Apparently, this is not much of an issue, however. First of all, it’s not in the American Heritage Dictionary, third edition, which I use a lot. So, I went online, thinking that would be the place to look up such a word. The first place I went, www.infoplease.com did not have it, and asked, “Did you mean ‘bog?’” So, I tried looking up the word “weblog” there, but they just asked me, “Did you mean ‘web log?’” They then gave me references to definitions of “web” and “Log Cabin.” Yahoo http://education.yahoo.com/reference/ did better. They showed the word as “blog,” no apostrophe, with the definition, “weblog.” So, I looked up “weblog” and was told:

web·log

NOUN:

A website that displays in chronological order the postings by one or more individuals and usually has links to comments on specific postings.

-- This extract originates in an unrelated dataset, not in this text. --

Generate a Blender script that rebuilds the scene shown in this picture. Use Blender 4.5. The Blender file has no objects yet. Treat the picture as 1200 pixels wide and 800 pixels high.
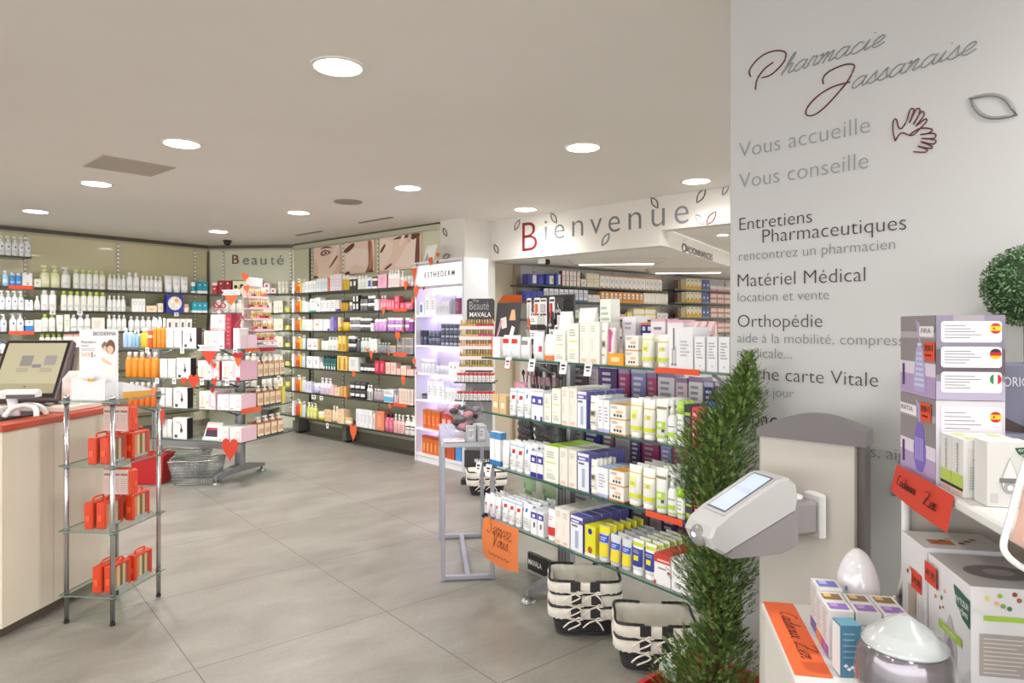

So. One definition as a noun. I went to www.OED.com but that is a pay site although www.askoxford.com is not. No results. By the way, if anyone plans to spend $1500 or more on me for Christmas and doesn’t plan to me a new computer, say a new notebook PC, they could buy me the 20 volume Oxford English Dictionary on sale for $849.99. *sighs, wipes drool from chin, off of keyboard*

Since I am going to be blogging (to blog, a verb, meaning to make entries in a weblog), I think I shall have to make up my own rules for now.